Preparation Of Pt/GA Electrocatalysts And Their Oxygen Reduction Reaction Performance

Aerogel is an ultralight, porous three-dimensional material。It has been wildly studied because of their peculiar mechanical strength, low density, good elasticity, conductivity, and high BET surface area. The common preparation methods of aerogels include template method, self-assembly, chemical cross-linking and induced assembly method. Graphene Aerogels are mainly prepared by using graphene oxide as raw materials.Chemical reduction method was adopted in this paper to prepare graphene aerogels. Firstly, the reducing agent hydrazine hydrate was added drop by drop into graphene oxide solution to prepare graphene hydrogels, and then the obtained graphene hydrogels was freeze dried to get aerogels. We examine the morphology, structure and performance of graphene aerogels under different experimental conditions.

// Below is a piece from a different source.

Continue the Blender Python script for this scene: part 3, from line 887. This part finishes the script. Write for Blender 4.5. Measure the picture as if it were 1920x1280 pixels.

Especially, we investigate the effect of reductant species, precursor concentration, reaction time and the amount of the reducing agent. Final results of the experimental conditions are optimized. We also prepared Pt/GA catalyst for oxygen reduction according to the similar procedure, with Pt loading on graphene aerogels carrier.In order to further improve the dispersion of Pt nanoparticles, the carbon nanotube(CNT) was mixed with graphene aerogels as a solute. In this way, it can not only improve the dispersity of Pt and the conductivity of the carrier and catalyst, but also has a good supporting function to the structure of the graphene aerogels. Ultimately, we prepared Pt/GA-CNT catalyst for oxygen reduction according to the similar procedure.The samples were characterized by SEM, TEM, XRD, BET and electrochemical testing. The results indicate that graphene aerogels are porous black spongy solid-state materials with average pore size of about 3.7nm. The Nitrogen adsorption-desorption isotherm presents a V type curve, and the mass specific surface areas is 597 m2·g-1 through BET method with P0/P= 0.05-0.3. Graphene aerogels are suitable as a support material because of their three-dimensional network, high surface area and porosity. The electrochemical performance of Pt/GO, Pt/GA and Pt/GA-CNT were tested in O2 saturated 0.1 M HClO4. The results indicate that Pt/GA-CNT and Pt/GA has a better catalytic performance than Pt/GO during oxygen reduction reaction.